### Problem description
Scan the data below for the string "part". Show every line where it turns up.

* start *

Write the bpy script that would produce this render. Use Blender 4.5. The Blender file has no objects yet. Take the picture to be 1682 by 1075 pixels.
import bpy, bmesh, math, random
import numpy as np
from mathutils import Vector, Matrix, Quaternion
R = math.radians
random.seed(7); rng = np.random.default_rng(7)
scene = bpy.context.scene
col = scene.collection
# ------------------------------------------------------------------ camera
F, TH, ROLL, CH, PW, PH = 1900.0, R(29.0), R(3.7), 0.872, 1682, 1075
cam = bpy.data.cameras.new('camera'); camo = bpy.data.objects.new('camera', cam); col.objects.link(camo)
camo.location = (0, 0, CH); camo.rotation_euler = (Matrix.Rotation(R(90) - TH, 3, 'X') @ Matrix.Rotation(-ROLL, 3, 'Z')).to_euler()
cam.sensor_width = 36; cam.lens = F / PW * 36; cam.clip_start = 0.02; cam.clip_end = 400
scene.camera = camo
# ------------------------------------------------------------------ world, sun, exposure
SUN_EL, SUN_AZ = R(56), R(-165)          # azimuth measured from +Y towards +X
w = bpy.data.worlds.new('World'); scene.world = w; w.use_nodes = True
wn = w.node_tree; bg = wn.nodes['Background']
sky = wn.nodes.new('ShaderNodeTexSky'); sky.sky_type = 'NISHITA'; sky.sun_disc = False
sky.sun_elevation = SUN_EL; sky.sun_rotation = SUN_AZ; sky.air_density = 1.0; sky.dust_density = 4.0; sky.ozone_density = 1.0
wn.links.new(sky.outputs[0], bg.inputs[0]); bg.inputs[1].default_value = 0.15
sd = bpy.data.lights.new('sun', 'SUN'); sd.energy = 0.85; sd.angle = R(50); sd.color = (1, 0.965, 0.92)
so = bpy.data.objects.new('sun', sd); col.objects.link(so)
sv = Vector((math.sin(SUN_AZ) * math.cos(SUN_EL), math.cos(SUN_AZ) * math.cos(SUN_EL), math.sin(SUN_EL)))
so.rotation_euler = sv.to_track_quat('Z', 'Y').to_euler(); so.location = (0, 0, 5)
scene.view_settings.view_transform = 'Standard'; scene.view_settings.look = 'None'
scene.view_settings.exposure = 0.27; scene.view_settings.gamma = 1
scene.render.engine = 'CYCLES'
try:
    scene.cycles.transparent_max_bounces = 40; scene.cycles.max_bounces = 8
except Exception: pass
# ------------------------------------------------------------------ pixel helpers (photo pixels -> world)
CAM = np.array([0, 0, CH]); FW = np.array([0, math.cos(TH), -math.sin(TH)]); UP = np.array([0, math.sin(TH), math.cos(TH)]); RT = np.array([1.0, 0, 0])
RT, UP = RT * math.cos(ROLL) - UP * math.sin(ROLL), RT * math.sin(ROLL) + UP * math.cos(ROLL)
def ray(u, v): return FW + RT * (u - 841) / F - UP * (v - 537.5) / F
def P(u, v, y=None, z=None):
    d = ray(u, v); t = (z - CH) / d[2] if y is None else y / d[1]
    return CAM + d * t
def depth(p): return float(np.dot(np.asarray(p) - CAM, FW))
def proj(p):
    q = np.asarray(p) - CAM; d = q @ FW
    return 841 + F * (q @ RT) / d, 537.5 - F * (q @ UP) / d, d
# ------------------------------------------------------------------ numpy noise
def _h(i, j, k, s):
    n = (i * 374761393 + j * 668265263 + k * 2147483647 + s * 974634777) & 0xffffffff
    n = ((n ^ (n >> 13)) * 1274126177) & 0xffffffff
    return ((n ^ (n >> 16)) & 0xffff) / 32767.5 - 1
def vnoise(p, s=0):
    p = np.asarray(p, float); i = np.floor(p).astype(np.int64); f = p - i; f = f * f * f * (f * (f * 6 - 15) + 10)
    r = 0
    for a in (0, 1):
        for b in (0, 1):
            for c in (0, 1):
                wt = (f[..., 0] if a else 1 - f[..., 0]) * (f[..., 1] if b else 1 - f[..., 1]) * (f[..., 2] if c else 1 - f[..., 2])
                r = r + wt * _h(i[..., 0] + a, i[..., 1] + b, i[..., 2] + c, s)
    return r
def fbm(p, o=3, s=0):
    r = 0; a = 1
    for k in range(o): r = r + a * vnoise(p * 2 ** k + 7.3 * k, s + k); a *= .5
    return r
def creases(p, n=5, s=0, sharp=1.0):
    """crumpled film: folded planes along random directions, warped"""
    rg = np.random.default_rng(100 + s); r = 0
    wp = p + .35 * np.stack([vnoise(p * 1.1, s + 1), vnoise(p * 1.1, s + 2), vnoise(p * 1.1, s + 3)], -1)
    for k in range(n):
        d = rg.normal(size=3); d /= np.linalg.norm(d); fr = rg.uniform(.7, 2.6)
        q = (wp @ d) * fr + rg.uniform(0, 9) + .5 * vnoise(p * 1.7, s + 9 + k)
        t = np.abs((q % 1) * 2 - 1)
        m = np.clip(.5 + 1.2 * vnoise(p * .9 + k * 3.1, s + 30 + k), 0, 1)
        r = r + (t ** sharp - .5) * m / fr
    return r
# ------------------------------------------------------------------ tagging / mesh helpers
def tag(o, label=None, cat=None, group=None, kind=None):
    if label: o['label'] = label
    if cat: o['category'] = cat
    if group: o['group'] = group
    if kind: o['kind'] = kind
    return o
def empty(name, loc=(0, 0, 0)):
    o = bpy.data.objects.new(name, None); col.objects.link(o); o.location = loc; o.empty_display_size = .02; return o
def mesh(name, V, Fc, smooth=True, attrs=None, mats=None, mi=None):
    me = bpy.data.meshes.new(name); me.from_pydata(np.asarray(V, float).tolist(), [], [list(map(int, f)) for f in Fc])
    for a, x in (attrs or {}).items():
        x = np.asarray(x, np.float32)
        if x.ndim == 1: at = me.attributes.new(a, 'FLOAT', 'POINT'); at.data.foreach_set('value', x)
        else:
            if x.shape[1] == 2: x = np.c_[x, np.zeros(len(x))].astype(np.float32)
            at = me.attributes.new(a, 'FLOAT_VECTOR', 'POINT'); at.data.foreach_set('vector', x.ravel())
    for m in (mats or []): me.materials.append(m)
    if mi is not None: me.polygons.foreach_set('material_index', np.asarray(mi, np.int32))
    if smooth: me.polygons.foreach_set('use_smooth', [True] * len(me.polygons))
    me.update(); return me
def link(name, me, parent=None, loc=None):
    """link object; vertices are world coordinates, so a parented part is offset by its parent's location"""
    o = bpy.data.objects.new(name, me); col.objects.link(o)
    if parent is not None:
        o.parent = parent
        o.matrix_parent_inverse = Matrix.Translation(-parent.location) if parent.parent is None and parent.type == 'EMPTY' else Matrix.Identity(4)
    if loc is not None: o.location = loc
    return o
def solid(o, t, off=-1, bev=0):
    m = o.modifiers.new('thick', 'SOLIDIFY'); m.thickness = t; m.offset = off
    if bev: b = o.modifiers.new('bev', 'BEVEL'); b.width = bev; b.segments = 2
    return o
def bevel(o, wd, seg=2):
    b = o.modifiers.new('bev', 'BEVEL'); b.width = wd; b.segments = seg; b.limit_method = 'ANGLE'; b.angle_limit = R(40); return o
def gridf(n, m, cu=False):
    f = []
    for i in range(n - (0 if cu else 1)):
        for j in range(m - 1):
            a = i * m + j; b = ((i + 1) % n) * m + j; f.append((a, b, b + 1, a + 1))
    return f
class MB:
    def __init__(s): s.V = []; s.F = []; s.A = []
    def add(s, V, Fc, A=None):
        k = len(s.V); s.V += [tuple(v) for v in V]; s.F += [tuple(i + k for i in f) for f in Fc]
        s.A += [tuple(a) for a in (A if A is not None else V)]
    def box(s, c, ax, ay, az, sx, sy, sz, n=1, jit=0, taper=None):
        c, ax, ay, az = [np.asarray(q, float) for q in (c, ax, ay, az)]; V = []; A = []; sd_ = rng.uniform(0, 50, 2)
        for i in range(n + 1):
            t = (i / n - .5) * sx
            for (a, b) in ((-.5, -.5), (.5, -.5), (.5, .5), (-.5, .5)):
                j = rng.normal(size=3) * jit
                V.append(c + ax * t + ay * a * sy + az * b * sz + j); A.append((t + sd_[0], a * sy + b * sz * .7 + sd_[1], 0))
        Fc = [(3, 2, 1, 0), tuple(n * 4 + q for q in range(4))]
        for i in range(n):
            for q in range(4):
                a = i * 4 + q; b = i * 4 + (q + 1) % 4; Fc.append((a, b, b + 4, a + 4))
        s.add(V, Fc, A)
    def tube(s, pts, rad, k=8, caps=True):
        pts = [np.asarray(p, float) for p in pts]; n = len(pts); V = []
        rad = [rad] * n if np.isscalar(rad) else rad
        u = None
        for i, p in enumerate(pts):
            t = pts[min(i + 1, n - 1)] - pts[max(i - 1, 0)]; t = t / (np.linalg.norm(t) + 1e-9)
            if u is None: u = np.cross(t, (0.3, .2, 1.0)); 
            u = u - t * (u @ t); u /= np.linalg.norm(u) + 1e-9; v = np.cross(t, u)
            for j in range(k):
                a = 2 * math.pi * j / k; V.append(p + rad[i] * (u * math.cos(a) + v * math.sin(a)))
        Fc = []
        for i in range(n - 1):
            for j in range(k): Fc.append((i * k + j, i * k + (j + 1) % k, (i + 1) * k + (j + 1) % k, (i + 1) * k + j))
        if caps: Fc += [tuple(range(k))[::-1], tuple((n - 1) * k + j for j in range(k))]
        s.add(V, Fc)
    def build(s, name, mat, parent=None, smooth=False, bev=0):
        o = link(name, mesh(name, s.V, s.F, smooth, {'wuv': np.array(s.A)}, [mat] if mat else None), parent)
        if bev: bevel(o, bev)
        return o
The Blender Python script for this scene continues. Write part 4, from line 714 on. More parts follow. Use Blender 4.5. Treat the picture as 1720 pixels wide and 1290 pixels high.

* end *

### The response
    """link object; vertices are world coordinates, so a parented part is offset by its parent's location"""
The Blender Python script for this scene continues. Write part 4, from line 714 on. More parts follow. Use Blender 4.5. Treat the picture as 1720 pixels wide and 1290 pixels high.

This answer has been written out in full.